A theoretical study of deuterium isotope effects in the reactions H₂ + CH₃ and H + CH₄

This paper presents ab initio potential surface parameters and transition state theory (TST) rate constants for the reaction H₂ + CH₃ → H + CH₄, its reverse, and all the deuterium isotopic counterparts associated with it and its reverse. The potential surface parameters are derived from accurate POLCI calculations and include vibrational frequencies, moments of inertia, and other quantities for CH₃, H₂, CH₄, and the H-H-CH₃ saddle point. TST rate constants are calculated from standard expressions and the Wigner tunneling correction. For H₂ + CH₃ and H₂ + CD₃, agreement of the rate constant with experiment is good over a broad temperature range, suggesting that the calculated 10.7 kcal/mol barrier is accurate to within about 0.5 kcal/mol. Agreement with experiment for H + CH₄ using the calculated 13.5 kcal/mol reverse reaction barrier is poorer; a 12.5 kcal/mol barrier is found to provide a more reasonable estimate of the true barrier. Primary isotope effects for the deuterated analogues of H₂ + CH₃ are found to be correct in magnitude at high temperature, but with a weaker temperature dependence than experiment. The calculated secondary isotope effects also appear to be weaker functions of temperature than experiment, although a large uncertainty in the experimental results precludes a quantitative assessment of errors.
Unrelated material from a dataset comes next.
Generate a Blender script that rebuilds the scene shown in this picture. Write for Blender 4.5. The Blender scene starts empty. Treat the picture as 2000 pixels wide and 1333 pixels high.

Our analysis of isotope effects in the H + CH₄ reaction is restricted to examining the branching ratios between H and D atom abstraction in the reaction of H with the mixed species CH₃D, CH₂D₂, and CHD₃. A combination of reaction path multiplicity, favorable zero point energy shifts, and a greater likelihood of tunneling causes H atom abstraction to predominate over D atom abstraction in H + CH₃D and H + CH₂D₂, but for H + CHD₃, we find that the H atom and D atom abstraction rate constants cross near 700 K, with H atom abstraction dominating at low temperatures and D atom at high.